If you’ve spent any time on Reddit, especially in conspiracy or “creepy internet theory” threads, you’ve probably seen this one come up. Someone casually asks a question like: What if Bob Ross wasn’t what he seemed? From there, the idea snowballs fast.
The theory claims that the soft-spoken host of The Joy of Painting may have been hiding something far darker. Some posts go as far as suggesting he was a serial killer who used his paintings as symbolic burial sites. It sounds absurd at first, which is exactly why it keeps resurfacing. People don’t believe it because it’s convincing. They engage with it because it clashes so hard with the image everyone knows.
So where did this idea come from, and why does it still circulate?
Who Bob Ross Actually Was
Bob Ross was born in 1942 and spent much of his early adulthood serving in the U.S. Air Force. During his military years, he learned to paint and later adopted the wet-on-wet technique that allowed him to complete landscapes quickly.
In 1983, The Joy of Painting debuted on PBS. Each episode showed Ross creating a full painting from start to finish, usually a quiet landscape filled with mountains, trees, lakes, and cabins. Over the years, he filmed more than 400 episodes.
His appeal came from contrast. He had a deep voice, steady pacing, and complete confidence in what he was doing. For many viewers, the show felt calming and predictable. For others, especially years later on the internet, that consistency became something people started to read into.
How the Serial Killer Theory Started on Reddit
The theory didn’t start with evidence. It started with a hypothetical.
Around 2017, a Reddit user posted a question asking what it would mean if Bob Ross were a serial killer and if his paintings represented places where bodies were buried. The post was clearly speculative, but it tapped into a familiar internet pattern: taking a wholesome public figure and flipping the narrative.
From there, commenters began stacking coincidences:
- He never painted people
- His landscapes were isolated and empty
- He painted fast and repetitively
- He had a military background
- His calm demeanor felt rehearsed to some viewers
None of these points prove anything. But once a theory gives people a framework, confirmation bias does the rest. Every neutral detail gets reinterpreted as suspicious.
Why His Paintings Get Pulled Into the Speculation
One of the most repeated points is that Bob Ross never included people in his paintings. Every scene is untouched by human presence, aside from the occasional cabin or fence.
Online speculation turns that artistic choice into symbolism. Some users claim the empty landscapes suggest detachment from people or avoidance of human connection. Others argue that the locations look like places where no one would notice if something terrible happened.
In reality, Ross explained this himself.
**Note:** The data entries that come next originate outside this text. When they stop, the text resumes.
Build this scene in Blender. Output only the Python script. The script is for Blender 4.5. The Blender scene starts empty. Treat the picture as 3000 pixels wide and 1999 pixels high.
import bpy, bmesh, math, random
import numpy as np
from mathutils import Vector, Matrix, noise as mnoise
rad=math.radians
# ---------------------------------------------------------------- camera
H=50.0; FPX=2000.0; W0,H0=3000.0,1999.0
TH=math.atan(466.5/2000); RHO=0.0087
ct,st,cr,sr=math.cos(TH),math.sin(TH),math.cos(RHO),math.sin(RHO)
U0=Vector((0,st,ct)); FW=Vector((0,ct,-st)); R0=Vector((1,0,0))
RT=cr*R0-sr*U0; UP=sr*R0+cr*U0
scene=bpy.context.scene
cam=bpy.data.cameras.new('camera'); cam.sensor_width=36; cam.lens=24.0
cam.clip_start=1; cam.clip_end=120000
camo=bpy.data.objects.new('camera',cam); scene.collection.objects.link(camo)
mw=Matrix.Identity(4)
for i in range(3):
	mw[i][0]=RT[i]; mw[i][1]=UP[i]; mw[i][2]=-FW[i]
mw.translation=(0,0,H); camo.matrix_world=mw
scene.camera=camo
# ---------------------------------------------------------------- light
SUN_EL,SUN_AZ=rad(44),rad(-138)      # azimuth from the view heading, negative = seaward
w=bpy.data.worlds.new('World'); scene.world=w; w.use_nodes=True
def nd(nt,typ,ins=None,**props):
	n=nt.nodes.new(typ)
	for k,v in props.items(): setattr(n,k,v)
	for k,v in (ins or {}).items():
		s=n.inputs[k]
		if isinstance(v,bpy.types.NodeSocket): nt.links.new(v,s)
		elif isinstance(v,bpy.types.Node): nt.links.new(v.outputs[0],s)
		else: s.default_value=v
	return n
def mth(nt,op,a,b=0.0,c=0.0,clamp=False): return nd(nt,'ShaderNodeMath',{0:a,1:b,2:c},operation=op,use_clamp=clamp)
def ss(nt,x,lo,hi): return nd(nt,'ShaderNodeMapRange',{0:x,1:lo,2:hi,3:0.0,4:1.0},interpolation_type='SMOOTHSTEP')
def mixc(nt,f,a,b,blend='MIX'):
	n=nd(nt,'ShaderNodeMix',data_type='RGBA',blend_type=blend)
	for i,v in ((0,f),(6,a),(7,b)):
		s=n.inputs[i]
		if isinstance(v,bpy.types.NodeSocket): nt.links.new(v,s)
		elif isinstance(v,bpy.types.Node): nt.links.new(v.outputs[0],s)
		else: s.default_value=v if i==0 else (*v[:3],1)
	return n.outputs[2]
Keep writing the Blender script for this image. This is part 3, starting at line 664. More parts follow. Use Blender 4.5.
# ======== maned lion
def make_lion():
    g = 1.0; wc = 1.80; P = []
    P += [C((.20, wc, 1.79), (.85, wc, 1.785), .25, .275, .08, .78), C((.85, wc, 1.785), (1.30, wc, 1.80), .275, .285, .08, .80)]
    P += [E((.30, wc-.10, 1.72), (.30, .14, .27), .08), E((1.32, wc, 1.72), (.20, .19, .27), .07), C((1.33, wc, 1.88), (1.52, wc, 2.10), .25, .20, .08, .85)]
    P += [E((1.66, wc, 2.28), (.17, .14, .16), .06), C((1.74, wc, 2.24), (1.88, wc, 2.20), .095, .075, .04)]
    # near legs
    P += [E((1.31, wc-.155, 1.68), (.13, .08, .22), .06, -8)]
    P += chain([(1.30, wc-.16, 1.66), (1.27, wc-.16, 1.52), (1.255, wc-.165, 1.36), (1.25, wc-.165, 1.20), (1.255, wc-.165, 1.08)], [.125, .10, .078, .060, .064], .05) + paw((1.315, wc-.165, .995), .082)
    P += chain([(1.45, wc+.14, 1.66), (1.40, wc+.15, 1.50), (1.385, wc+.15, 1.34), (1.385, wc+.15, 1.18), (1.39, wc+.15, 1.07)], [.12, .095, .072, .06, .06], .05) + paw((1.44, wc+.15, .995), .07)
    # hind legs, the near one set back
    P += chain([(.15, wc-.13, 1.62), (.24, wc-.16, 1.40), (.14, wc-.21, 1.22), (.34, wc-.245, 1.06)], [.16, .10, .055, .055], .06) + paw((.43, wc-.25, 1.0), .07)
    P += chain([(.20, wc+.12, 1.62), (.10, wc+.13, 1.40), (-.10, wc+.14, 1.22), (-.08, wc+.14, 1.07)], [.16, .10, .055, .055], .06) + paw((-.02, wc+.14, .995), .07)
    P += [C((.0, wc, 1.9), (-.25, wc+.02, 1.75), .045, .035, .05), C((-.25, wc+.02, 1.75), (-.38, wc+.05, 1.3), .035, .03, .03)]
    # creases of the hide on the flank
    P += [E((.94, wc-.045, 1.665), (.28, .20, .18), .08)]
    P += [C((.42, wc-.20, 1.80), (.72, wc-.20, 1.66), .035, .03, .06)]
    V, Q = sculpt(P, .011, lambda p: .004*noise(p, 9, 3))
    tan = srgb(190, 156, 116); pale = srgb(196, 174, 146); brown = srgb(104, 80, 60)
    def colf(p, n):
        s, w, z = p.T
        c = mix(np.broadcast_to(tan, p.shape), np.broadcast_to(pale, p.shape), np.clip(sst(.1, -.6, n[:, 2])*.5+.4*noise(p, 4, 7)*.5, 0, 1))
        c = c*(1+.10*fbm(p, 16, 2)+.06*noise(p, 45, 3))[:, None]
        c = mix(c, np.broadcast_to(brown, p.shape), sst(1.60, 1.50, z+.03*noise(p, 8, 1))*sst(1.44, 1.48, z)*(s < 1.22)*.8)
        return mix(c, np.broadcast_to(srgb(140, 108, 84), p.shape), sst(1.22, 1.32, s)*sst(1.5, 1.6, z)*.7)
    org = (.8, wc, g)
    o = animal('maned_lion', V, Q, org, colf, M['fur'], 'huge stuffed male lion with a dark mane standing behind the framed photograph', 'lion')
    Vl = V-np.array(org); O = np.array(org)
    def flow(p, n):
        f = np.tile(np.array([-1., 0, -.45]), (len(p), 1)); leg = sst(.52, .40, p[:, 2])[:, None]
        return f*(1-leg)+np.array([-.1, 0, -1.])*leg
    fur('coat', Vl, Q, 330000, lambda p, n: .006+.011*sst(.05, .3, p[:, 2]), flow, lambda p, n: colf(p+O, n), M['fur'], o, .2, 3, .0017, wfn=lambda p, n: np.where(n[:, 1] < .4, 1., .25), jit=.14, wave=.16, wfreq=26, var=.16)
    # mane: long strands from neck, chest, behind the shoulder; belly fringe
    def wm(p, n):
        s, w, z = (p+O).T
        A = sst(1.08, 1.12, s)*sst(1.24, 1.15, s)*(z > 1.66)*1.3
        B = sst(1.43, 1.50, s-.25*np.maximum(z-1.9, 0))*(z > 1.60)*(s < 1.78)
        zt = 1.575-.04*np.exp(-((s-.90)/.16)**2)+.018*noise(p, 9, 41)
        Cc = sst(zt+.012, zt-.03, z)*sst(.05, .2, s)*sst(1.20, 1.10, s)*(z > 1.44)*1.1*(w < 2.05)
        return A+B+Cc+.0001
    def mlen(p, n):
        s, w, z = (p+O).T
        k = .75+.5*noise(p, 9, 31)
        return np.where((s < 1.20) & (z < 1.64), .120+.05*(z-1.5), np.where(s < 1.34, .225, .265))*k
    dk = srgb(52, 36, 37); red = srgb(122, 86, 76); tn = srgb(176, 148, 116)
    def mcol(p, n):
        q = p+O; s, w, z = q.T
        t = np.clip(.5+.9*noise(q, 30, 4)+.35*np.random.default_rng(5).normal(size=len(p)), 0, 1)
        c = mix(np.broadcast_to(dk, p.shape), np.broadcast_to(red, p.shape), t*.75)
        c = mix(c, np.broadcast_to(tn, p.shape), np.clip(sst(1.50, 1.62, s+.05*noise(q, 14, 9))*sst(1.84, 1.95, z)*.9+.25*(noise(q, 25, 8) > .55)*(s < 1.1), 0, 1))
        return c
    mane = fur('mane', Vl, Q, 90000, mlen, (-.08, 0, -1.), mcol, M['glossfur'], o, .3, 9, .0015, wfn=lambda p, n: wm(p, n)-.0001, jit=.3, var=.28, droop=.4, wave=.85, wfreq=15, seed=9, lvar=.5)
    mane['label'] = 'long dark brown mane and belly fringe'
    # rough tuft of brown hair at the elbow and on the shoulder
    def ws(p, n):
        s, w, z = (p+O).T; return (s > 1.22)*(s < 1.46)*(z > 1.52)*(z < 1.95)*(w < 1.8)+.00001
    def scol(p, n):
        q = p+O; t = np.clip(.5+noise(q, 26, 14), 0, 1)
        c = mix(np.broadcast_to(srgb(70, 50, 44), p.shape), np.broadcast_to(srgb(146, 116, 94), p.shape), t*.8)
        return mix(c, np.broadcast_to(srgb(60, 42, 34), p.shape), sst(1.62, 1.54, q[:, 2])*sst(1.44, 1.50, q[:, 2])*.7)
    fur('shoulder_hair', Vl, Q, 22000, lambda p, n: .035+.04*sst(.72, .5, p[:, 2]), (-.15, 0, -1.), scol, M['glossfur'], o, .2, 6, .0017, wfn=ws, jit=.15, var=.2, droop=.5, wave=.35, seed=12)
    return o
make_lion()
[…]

He avoided people because beginners found them difficult to paint, and his goal was accessibility. Trees don’t complain if you get them wrong. Faces do. Still, once a theory exists, explanations get ignored.
If you study my paintings, there are no signs of human life. – Bob Ross
The Zodiac Killer Connection and Why It Falls Apart
Some versions of the theory go further and try to link Bob Ross to the Zodiac Killer. The logic usually relies on age overlap and geography rather than evidence.
The Zodiac crimes occurred in the late 1960s. Bob Ross would have been in his mid-20s at the time, which fits the general age range speculated for the killer. That’s where the connection ends.
There is no forensic evidence, no witness testimony, no timeline overlap that places Ross anywhere near the confirmed Zodiac crimes. Law enforcement has never considered him a suspect. The idea survives purely because of coincidence and shock value.
Why People Keep Revisiting the Theory
The reason this theory won’t die has less to do with Bob Ross and more to do with how the internet works.
People are drawn to contrast. A calm, reassuring public figure makes a better target for dark reinterpretation than someone already controversial. Bob Ross represents safety, repetition, and predictability. Turning that upside down creates discomfort, and discomfort fuels clicks and discussion.
There’s also a broader trend of distrusting public personas. Modern audiences are used to learning that celebrities hid addictions, crimes, or double lives. That mindset gets retroactively applied to figures from earlier decades, even when there’s no supporting evidence.

What the Evidence Actually Says
There is no evidence that Bob Ross committed violent crimes. No accusations surfaced during his lifetime. No investigations followed his death. Friends, colleagues, and family members consistently described him as focused on work, business, and teaching.
The serial killer theory exists entirely online. It’s a thought experiment that escaped its original context and became a recurring piece of internet folklore.
Why the Theory Says More About Us Than Him
This theory persists because it plays with fear and nostalgia at the same time. It challenges the idea that something comforting can stay uncomplicated forever.
Bob Ross built a career on consistency and approachability. The internet builds stories by breaking those things apart. When you put the two together, speculation fills the gap.
Obviously, there’s no hidden case file, no uncovered secret, and no mystery waiting to be solved. Just a painter, a television show, and an internet that likes asking unsettling questions even when the answers aren’t there.